--- begin Dataset excerpt ---

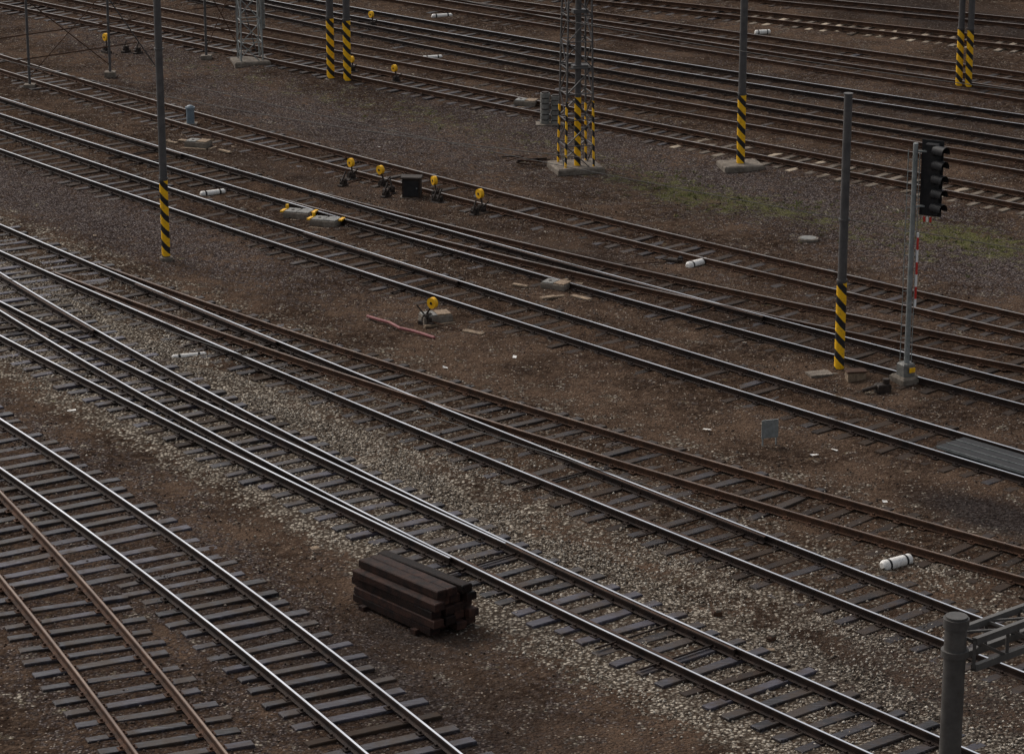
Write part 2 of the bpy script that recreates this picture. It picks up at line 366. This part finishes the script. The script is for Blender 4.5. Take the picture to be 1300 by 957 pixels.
hgt=math_(nt,'ADD',math_(nt,'MULTIPLY',math_(nt,'SUBTRACT',0.6,d1),1.0),math_(nt,'MULTIPLY',nD,0.9))
bp=nd(nt,'ShaderNodeBump'); bp.inputs['Strength'].default_value=0.8; bp.inputs['Distance'].default_value=0.05
nt.links.new(hgt,bp.inputs['Height']); nt.links.new(bp.outputs[0],b.inputs['Normal'])
gr.data.materials.append(m)

# ---------------- loose stones ----------------
def gz(p):
    ix=np.clip(np.searchsorted(xs,p[:,0])-1,0,nx_-1); iy=np.clip(np.searchsorted(ys,p[:,1])-1,0,ny_-1)
    return Z[iy*nx_+ix]
def scatter(name,C,size,matr,seed):
    r=np.random.default_rng(seed); n=len(C)
    base=np.array([(1,0,0),(-1,0,0),(0,1,0),(0,-1,0),(0,0,1),(0,0,-1)],float)
    V=base[None]*(0.6+0.6*r.random((n,6,1)))*size[:,None,None]
    V[:,:,2]*=0.75
    a=r.random(n)*6.28; c,s_=np.cos(a),np.sin(a); x=V[:,:,0].copy();y=V[:,:,1].copy()
    V[:,:,0]=x*c[:,None]-y*s_[:,None]; V[:,:,1]=x*s_[:,None]+y*c[:,None]
    V+=r.normal(0,1,V.shape)*size[:,None,None]*0.12
    V+=C[:,None,:]
    tri=np.array([(0,2,4),(2,1,4),(1,3,4),(3,0,4),(2,0,5),(1,2,5),(3,1,5),(0,3,5)])
    Fa=(tri[None]+(np.arange(n)*6)[:,None,None]).reshape(-1,3)
    me=bpy.data.meshes.new(name); me.vertices.add(n*6); me.vertices.foreach_set('co',V.reshape(-1))
    me.loops.add(Fa.size); me.loops.foreach_set('vertex_index',Fa.ravel()); me.polygons.add(len(Fa))
    me.polygons.foreach_set('loop_start',np.arange(len(Fa))*3); me.polygons.foreach_set('loop_total',np.full(len(Fa),3)); me.update(calc_edges=True)
    me.materials.append(matr); o=bpy.data.objects.new(name,me); sc.collection.objects.link(o)
def stone(name,st):
    m,nt,b=mat(name); g=nd(nt,'ShaderNodeNewGeometry')
    c=ramp(nt,g.outputs['Random Per Island'],st)
    nt.links.new(c,b.inputs['Base Color']); b.inputs['Roughness'].default_value=1; b.inputs['Specular IOR Level'].default_value=0.1; return m
STONE=stone('ballast_stone',[(0.0,(0.05,0.038,0.029)),(0.35,(0.16,0.128,0.099)),(0.8,(0.36,0.31,0.25)),(1.0,(0.58,0.53,0.45))])
STONE2=stone('dark_ballast_stone',[(0.0,(0.022,0.015,0.012)),(0.6,(0.09,0.067,0.053)),(1.0,(0.28,0.23,0.19))])
def clearrail(w,s):
    keep=np.ones(len(w),bool)
    for f in fits:
        for o in(-.7175,.7175): keep&=np.abs(w-f.w(s)-o)>0.08
    return keep
def sample(n,ti,wl,s0,s1,seed,mean=0):
    r=np.random.default_rng(seed); s=r.uniform(s0,s1,n); w=fits[ti].w(s)+np.clip(r.normal(mean,wl,n),-3.2,3.2)
    k=clearrail(w,s); return (s[:,None]*D+w[:,None]*N)[k]
pp=[]
for k,n,wl,mn in(('C1',20000,1.3,0),('C1',14000,.4,1.8),('C1',10000,.4,-1.8),('D',7000,1.2,0),('D',9000,.35,-1.8),('C2',5000,1.2,0),('E',2500,1.2,0)):
    pp.append(sample(n,nm[k],wl,28,95,nm[k]+int(mn*10)+60,mn))
for (u,v,n,rs,rw) in((330,500,3500,7,.7),(900,735,3000,7,.6),(480,595,2500,5,.6),(210,410,2500,4,.8),(1190,722,800,.9,.4),(1080,790,1300,4,.5),(700,760,2200,6,.5)):
    c=G(u,v); p=c[None]+rng.normal(0,rs,n)[:,None]*D+rng.normal(0,rw,n)[:,None]*N; pp.append(p[clearrail(p@N,p@D)])
pp=np.concatenate(pp)
pk=vnoise(pp[:,0]+300,pp[:,1]+300,1.3,11)*.6+vnoise(pp[:,0]+300,pp[:,1]+300,.4,12)*.4
pp=pp[pk>rng.uniform(.28,.66,len(pp))]
C=np.column_stack([pp,gz(pp)+rng.uniform(-.005,0.015,len(pp))])
scatter('ballast_stones',C,rng.uniform(0.014,0.042,len(pp)),STONE,3)
pp=[]
for k,n,wl in(('A',5000,1.4),('B',8000,1.5),('E',5000,1.5),('F',6000,1.5),('H2',6000,1.5),('G',6000,1.6)):
    pp.append(sample(n,nm[k],wl,28,110,nm[k]+40))
n=15000; s=rng.uniform(28,110,n); w=rng.uniform(20,75,n); p=s[:,None]*D+w[:,None]*N; pp.append(p[clearrail(w,s)])
pp=np.concatenate(pp)
pk=vnoise(pp[:,0]+300,pp[:,1]+300,1.7,13)*.6+vnoise(pp[:,0]+300,pp[:,1]+300,.5,14)*.4
pp=pp[pk>rng.uniform(.3,.7,len(pp))]
C=np.column_stack([pp,gz(pp)+rng.uniform(-0.005,0.015,len(pp))])
scatter('gravel_stones',C,rng.uniform(0.015,0.042,len(pp)),STONE2,4)

# ---------------- grass tufts ----------------
M['grass']=stone('grass_blades',[(0.0,(0.06,0.075,0.02)),(0.6,(0.11,0.12,0.04)),(1.0,(0.24,0.20,0.09))])
mb=MB()
for (u,v,n,rs,rw) in((885,245,70,3,1.0),(975,262,70,2.5,.8),(1230,302,80,2.4,1.1),(560,150,14,5,1.3),(440,110,10,4,1.3),(1100,300,20,4,1)):
    c0=G(u,v)
    for _ in range(n):
        c=c0+D*random.gauss(0,rs)+N*random.gauss(0,rw)
        R=random.uniform(.05,.18)
        for _ in range(random.randint(8,18)):
            a=random.uniform(0,6.28); q=random.uniform(0,R); x=c[0]+q*math.cos(a); y=c[1]+q*math.sin(a)
            h=random.uniform(.0,.035); wd=.012; e=random.uniform(0,6.28)
            mb.add([(x-wd*math.cos(e),y-wd*math.sin(e),-.06),(x+wd*math.cos(e),y+wd*math.sin(e),-.06),(x+random.gauss(0,.07),y+random.gauss(0,.07),h)],[(0,1,2)],'grass')
mb.build('grass_tufts')

# ---------------- poles ----------------
def pole(u,v,vtop,r,stripe,foot=None,hmin=None,rt=None,name='catenary_pole'):
    x,y=G(u,v); h=ZT(y,vtop) if vtop is not None else hmin
    mb=MB(); rt=rt or r*0.85
    mb.cyl((0,0,-.1),(0,0,h),r,'pole',r2=rt,n=20)
    mb.cyl((0,0,0.06),(0,0,stripe+.06),r+.006,'stripe',n=20)
    mb.cyl((0,0,h),(0,0,h+.03),rt+.015,'pole',n=20)
    for zz in (stripe+0.09,h*0.55): mb.cyl((0,0,zz),(0,0,zz+.05),r+.02,'pole',n=20)
    if foot: mb.box((0,0,0),(foot,foot*0.8,0.22),'conc',rz=.2,bev=.04)
    else: mb.cyl((0,0,-.1),(0,0,0.02),r+.08,'conc',n=16)
    return mb.build(name,(x,y,0))
pole(211,327,None,.115,2.22,hmin=11)
pole(1065,470,120,.12,2.22)
pole(940,211,None,.13,2.3,foot=1.35,hmin=11)
pole(420,101,None,.14,2.25,hmin=11); pole(441,104,None,.14,2.25,hmin=11)
pole(1217,111,None,.12,2.1,hmin=11); pole(1229,112,None,.12,2.1,hmin=11)
def lattice(u,v,h,wb,wt,stripe,centre,legr,name,metal='pole'):
    x,y=G(u,v); mb=MB(); legs=[(-1,-1),(1,-1),(1,1),(-1,1)]
    pt=lambda i,z:(legs[i][0]*(wb+(wt-wb)*z/h)/2,legs[i][1]*(wb+(wt-wb)*z/h)/2,z)
    for i in range(4):
        mb.bar(pt(i,0),pt(i,h),legr,metal)
        if stripe: mb.bar(pt(i,0.15),pt(i,stripe*(1 if i<2 else .9)),legr+.012,'stripe')
    n=int(h/0.8)
    for k in range(n):
        z0=h*k/n; z1=h*(k+1)/n
        for i in range(4):
            j=(i+1)%4
            if k%2: mb.bar(pt(i,z0),pt(j,z1),.034,metal)
            else: mb.bar(pt(j,z0),pt(i,z1),.034,metal)
            mb.bar(pt(i,z1),pt(j,z1),.032,metal)
    mb.box((0,0,.02),(wb*1.65,wb*1.5,.26),'conc',bev=.05)
    if centre:
        mb.cyl((0,-wb*.2,0),(0,-wb*.2,h),.10,'pole',n=16); mb.cyl((0,-wb*.2,.15),(0,-wb*.2,2.4),.108,'stripe',n=16)
        for zz in(3.4,5.2): mb.box((0.05,-wb*.2,zz),(.5,.3,.12),'pole')
    return mb.build(name,(x,y,0),rz=.25)
lattice(731,214,11,.95,.6,2.3,True,.05,'lattice_mast')
lattice(318,80,11,.85,.5,0,False,.05,'lattice_mast','galv')
def stay_frame(pa,pb,h):
    a=G(*pa);b_=G(*pb); o=(a[0],a[1],0); dv=(b_[0]-a[0],b_[1]-a[1]); mb=MB()
    mb.cyl((0,0,0),(0,0,h),.05,'pole',n=8); mb.cyl((dv[0],dv[1],0),(dv[0],dv[1],h),.05,'pole',n=8)
    for z in(1.1,2.0): mb.cyl((-dv[0]*.4,-dv[1]*.4,z),(dv[0]*1.35,dv[1]*1.35,z),.025,'rust',n=6)
    mb.cyl((0,0,h*.6),(dv[0],dv[1],.4),.02,'rust',n=6); mb.cyl((dv[0],dv[1],h*.6),(0,0,.4),.02,'rust',n=6)
    mb.cyl((dv[0],dv[1],3),(dv[0]*1.6,dv[1]*1.6,0),.025,'pole',n=6)
    for q in(0,1): mb.box((dv[0]*q,dv[1]*q,0),(.4,.4,.3),'conc')
    mb.build('signal_wire_frame',o)
stay_frame((38,112),(140,96),5.5)
stay_frame((262,75),(302,70),5.0)

x,y=G(697,158); mb=MB()
for dx,h in((-.14,1.15),(.22,1.05)):
    for k in range(6): mb.cyl((dx,0,k*h/6),(dx,0,(k+.8)*h/6),.17,'cover',n=16); mb.cyl((dx,0,(k+.8)*h/6),(dx,0,(k+1)*h/6),.13,'iron',n=16)
mb.box((0.04,0,-.02),(1.,.6,.12),'conc'); mb.build('tension_weight_stack',(x,y,0))
x,y=G(332,55); mb=MB()
for k in range(6): mb.cyl((0,0,.6+k*.2),(0,0,.77+k*.2),.17,'cover',n=14)
mb.cyl((0,0,0),(0,0,2.2),.03,'pole',n=8); mb.build('tension_weight_stack',(x,y,0))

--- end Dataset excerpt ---

Task directions:
Print the data above verbatim from the first line through the line holding "gr.data.materials.append(m)", leaving every picture out.

Response to the task:
Write part 2 of the bpy script that recreates this picture. It picks up at line 366. This part finishes the script. The script is for Blender 4.5. Take the picture to be 1300 by 957 pixels.
hgt=math_(nt,'ADD',math_(nt,'MULTIPLY',math_(nt,'SUBTRACT',0.6,d1),1.0),math_(nt,'MULTIPLY',nD,0.9))
bp=nd(nt,'ShaderNodeBump'); bp.inputs['Strength'].default_value=0.8; bp.inputs['Distance'].default_value=0.05
nt.links.new(hgt,bp.inputs['Height']); nt.links.new(bp.outputs[0],b.inputs['Normal'])
gr.data.materials.append(m)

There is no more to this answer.